Industry Newsroom
Written by: CDO Magazine Bureau
Updated 4:31 AM UTC, Mon July 10, 2023
Tom Pohlmann: Hello and welcome to the CDO Magazine interview series. I’m Tom Pohlmann, Chief Marketing Officer with AHEAD, and we are partnering with CDO magazine, MIT CDOIQ, and the International Society of Chief Data Officers in a series of informative interviews. Today, I have the great pleasure of talking with Iwao Fusillo, Chief Data and Analytics Officer at General Motors. Iwao, thanks for joining. How are you today?
Iwao Fusillo: I’m doing great and thanks so much for the opportunity. I’m looking forward to our conversation today.
Pohlmann: Excellent. Our pleasure. Tell us a little bit about your background and your role at GM.
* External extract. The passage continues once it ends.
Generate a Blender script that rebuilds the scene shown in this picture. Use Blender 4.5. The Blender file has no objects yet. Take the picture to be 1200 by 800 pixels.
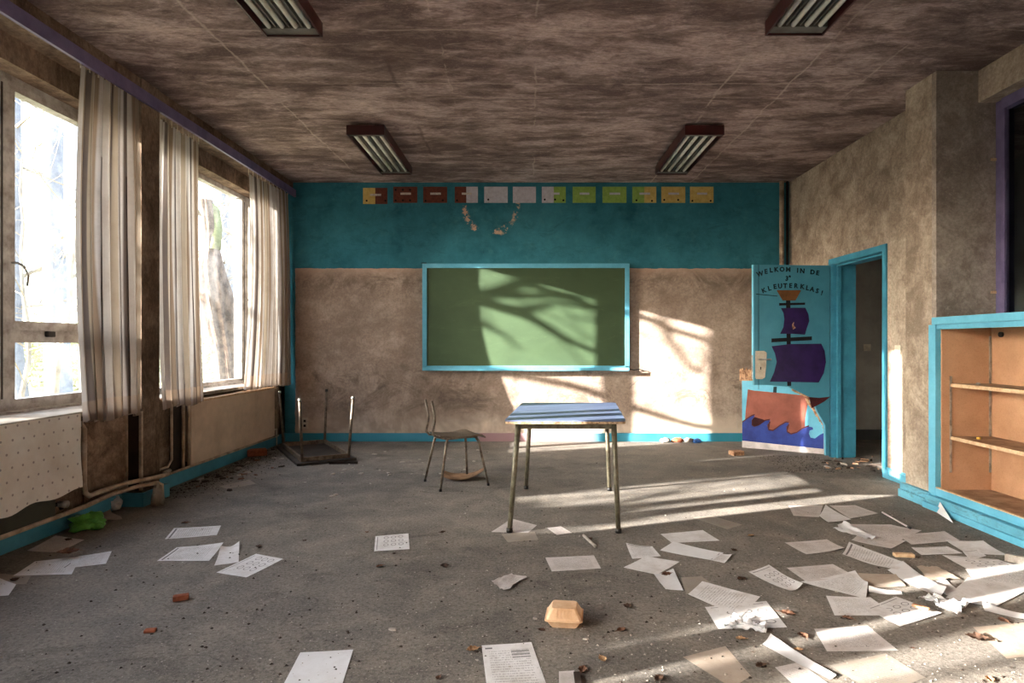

Fusillo: I am the Chief Data and Analytics Officer for General Motors. As many of you probably know, data and analytics are very much at the heart of GM’s all-electric, zero-emissions future. I’m responsible for driving GM’s program for enterprise-wide analytics as well as our top-tier data science capabilities. We enable this by leading the end-to-end data life cycle and by establishing the business processes we need for best-in-class data strategy, architecture, governance, and democratization.
I also serve as General Motors’ data evangelist. And in this role, I really do two key things. First, I ensure that all of our analytics teams use a value-based approach to define their priorities. And second, I serve as a thought leader and a trusted business advisor to senior management to identify and scope the specific strategy and analytic opportunities that are truly transformative in their value creation potential. Prior to GM, I held the same position at the National Football League, the NFL. And prior to the NFL, I split my career evenly between two roles at American Express. I was the global head of data and analytics for about half of my career, and then I was the co-head of mergers and acquisitions at American Express for the other half.
Pohlmann: Very cool. So Amex, NFL, and GM — talk about some iconic brands you’ve been associated with! Great! Let’s start with some of the top priorities as a data and analytics leader. When we surveyed IT enterprise clients at the end of 2020, the number one priority for our technology leaders was to deliver better insights to businesses and to do it faster. Where does that priority rank at GM? If you had to boil down what you’re doing to address that priority, how would you describe it?
Fusillo: I do think marrying data and business strategy is super important for GM. Let me describe to you a little bit about how we are transforming.
Traditionally, GM’s core business processes, manufacturing, product design, vehicle, content optimization, have been highly integrated data and business strategy-oriented businesses, and often inextricably linked. You wouldn’t be able to do one without the other.
The reality is, though — and this is what I find really exciting — we have massive pools of new data coming. One example is data from the vehicle. And so, in fact, what we’ve done is, we’ve created a new role within my team. We call it the Chief Data Strategist role. And what does that do? It provides leadership to these new pools of data, with vehicle data just being one of the hundreds of examples. So, we can quickly data engineer it and productionize it. The reason that’s so important is, new data pools are typically highly unstructured. And putting the data engineering, the quality checks, production-ready industrial-strength processes in place enables us to immediately use these new pools of data to drive a better customer experience. That’s what we’re all about. Customers are at the center of everything. With these new data pools, we have a unique opportunity to reimagine the customer experience.
Again, I think the audience is quite familiar with this, but as we move to an all-electric future, we’re driving toward a vision of zero crashes, zero emissions, and zero congestion. And this is one of many examples of how we’re pulling in these new pools of data to transform that marriage between business strategy and the new pools of data.